Apologies to all the protectionists. You can probably tell that Tariffs fall into a similar category as Modern Monetary Theory for me.
Next time I want to get into taxes ….
Thx D. Great summary. Clearly some abuses to try and solve but smartly...
For a little levity -- The Lutnick, Navarro, Trump, Bessent banter feels like watching Shakespeare In Love when Geoffrey Rush the Theater Owner explains to the Theater Financier played by Tom Wilkinson how the Theater business works while heading for disaster:
Tom Wilkinson : "What do we do".
Geoffrey Rush: "Nothing. Strangely enough it all turns out well."
Tom Wilkinson: "How?"
Geoffrey Rush: "I don't know, it's a mystery."
I for one am perfectly comfortable with the decades long deficits I maintain with certain and specific vendors including the game of golf, my local butcher and Radiohead. A rounding error relative to the value I derive.

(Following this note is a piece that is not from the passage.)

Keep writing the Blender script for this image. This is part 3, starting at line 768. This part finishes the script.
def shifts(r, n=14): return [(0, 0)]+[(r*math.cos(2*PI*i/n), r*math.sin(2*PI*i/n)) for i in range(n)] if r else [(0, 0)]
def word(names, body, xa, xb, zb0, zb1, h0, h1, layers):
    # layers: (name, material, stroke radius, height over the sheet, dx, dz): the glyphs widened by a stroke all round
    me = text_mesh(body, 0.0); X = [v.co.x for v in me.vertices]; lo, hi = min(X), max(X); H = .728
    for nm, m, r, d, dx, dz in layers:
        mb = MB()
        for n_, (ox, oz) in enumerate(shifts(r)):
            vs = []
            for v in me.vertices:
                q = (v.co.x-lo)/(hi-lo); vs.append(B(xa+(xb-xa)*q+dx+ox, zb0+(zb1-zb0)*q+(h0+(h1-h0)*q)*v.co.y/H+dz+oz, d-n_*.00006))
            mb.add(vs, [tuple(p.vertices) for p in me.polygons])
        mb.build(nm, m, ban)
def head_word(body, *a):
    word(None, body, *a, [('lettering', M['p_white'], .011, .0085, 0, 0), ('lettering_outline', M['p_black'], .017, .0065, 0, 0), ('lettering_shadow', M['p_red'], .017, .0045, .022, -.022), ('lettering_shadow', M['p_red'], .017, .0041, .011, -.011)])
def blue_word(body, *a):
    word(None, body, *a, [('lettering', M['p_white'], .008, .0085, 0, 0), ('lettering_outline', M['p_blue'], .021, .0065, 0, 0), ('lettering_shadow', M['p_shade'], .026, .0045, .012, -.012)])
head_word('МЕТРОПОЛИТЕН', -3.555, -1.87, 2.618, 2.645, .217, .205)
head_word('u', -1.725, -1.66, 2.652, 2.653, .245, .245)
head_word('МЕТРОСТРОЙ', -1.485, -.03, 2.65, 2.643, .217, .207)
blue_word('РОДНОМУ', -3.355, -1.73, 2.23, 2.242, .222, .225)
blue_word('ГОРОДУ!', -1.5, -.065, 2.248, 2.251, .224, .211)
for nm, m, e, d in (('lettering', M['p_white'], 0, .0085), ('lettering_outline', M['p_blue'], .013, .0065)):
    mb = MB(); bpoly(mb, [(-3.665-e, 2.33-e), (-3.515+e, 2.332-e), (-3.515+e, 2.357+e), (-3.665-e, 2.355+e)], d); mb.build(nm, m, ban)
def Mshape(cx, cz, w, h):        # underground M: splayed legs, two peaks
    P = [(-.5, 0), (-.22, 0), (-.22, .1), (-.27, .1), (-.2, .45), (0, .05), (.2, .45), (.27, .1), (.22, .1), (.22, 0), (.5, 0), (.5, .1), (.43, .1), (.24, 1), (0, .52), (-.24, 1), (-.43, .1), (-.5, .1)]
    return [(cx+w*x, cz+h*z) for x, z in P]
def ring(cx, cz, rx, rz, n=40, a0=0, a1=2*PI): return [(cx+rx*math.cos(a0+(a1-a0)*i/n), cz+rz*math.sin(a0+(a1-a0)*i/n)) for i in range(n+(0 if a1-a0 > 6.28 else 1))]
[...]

From a congressional representative this a.m. :"We should just trust Trump. He's a deal guy. The Art of the Deal guy and a businessman. A great negotiator". Hmm. He's talking about a guy who has independently bankrupted or closed at least 11 businesses that had his name on them and defaulted on billions of dollars of debt. Similar to his lifelong obsession with tariffs, Trump was once longtime obsessed with owning the Plaza. He bought the Plaza for $408mm, sold it for $325mm five years later to a buyer who ultimately sold it for $675mm. What could go wrong?